We’re always keeping an eye on technology and how it shapes society’s behaviors and trends. With that in mind we found this NPR article very insightful. Using the horrible injury in college basketball yesterday, that was seemingly heard [or seen] all over the world via social media, writer Linda Holmes talks about how information is becoming more filtered by the users instead of media outlets. Essentially there is some decline in pure gatekeeping. Not in every scenario but in this case the injury was one of the biggest stories out of the games this past weekend…however showing it over and over again wasn’t necessary to hammer home the severity of what happened. If anyone wanted to know about what happened they could go to Twitter, Facebook, etc…and if they really wanted to see what happened there is YouTube, Instagram, and the internet in general, not to mention DVR. As technology advances do you guys feel the user is in more control of the content they consume or does it feel that with the internet we are being overloaded with content and information to consume? Sound off in the comments. Read some of the article below.

by  via NPR

I was out of the house, as it happens, for most of the first half of yesterday’s Louisville-Duke game, and when I got home and looked at Twitter, before I turned on the TV, there was a huge stack of stuff to read, and the first thing that caught my attention about the game was this.

That’s Dan Fienberg of Hitfix, tweeting about the grisly broken leg suffered by Louisville’s Kevin Ware with 6:33 to go in the first half. When I turned on the game, the first thing I saw was the ambulance doors closing, and the first thing I heard was the announcers sounding like they were officiating at a funeral.

As I scrolled through my Twitter feed, the reaction was so intense, so pronounced and sohorrified — from friends I know to be sports fans who have seen plenty of very ugly injuries — that I decided almost immediately that I didn’t need to see it for myself. They told me it was awful; I believed them.
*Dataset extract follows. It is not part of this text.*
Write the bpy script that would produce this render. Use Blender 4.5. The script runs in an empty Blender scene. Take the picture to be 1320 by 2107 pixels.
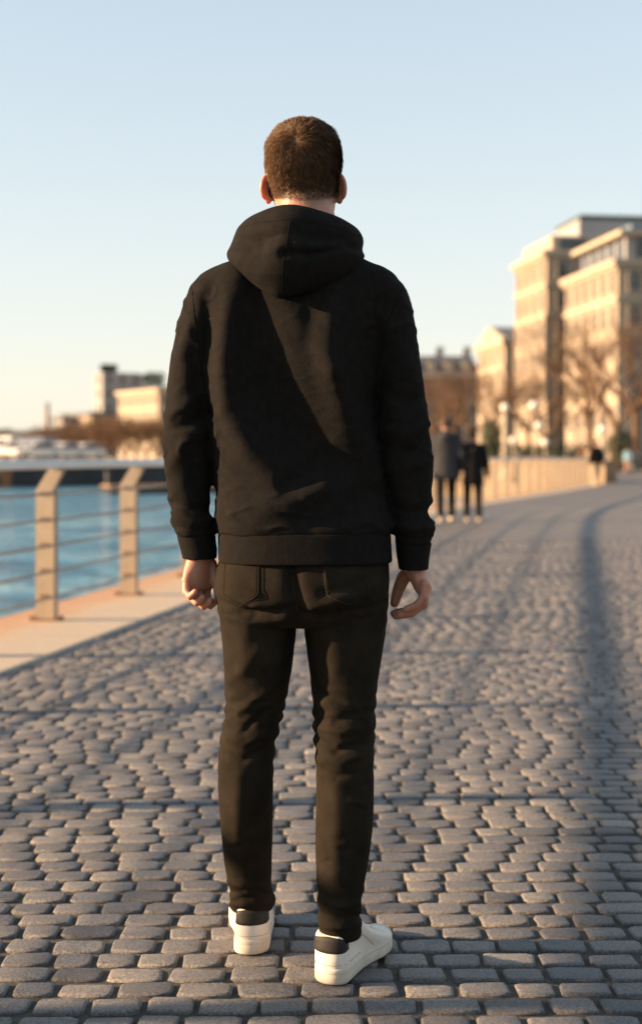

They told me they didn’t think they’d ever forget it; I believed them. They told me about both coaches tearing up, teammates lying on the floor, college kids looking like they were about to throw up. And I believed them, and I was grateful that it wasn’t replayed, because I didn’t watch it. I still haven’t.

It’s certainly possible, even likely, that I’ll bump into it accidentally at some point, and it was immediately clear that it would be available immediately for anyone who wondered, but I was surprised how quickly that wondering passed. I asked a friend via text whether it had seemed to be anybody’s fault, wondering whether some other kid was about to enter a different nightmare entirely — maybe a reason to see it for myself — but when he said no, that it was a freak accident, that was the end.

I found myself ultimately satisfied with the way things turned out, in that a viewer had to seek it out in order to see it. Sports coverage usually works the opposite way: It’s the broadcast equivalent of a push technology, where you sit back and they push the important stuff to you — highlights, replays, big moments. Here, they took the injury out of that cycle but didn’t hide anything. If you want to see that injury happen, you likely already have.

Writer Will Leitch — who, as far as I know, hasn’t watched it, either — wrote this morning in defense of those who made it available. It’s a very fair defense, though I’m more convinced by the “it is news” argument than by the “people want to watch it” argument, since the latter really would seem to allow a slippery slope into, as he puts it, “some anonymous snuff video.”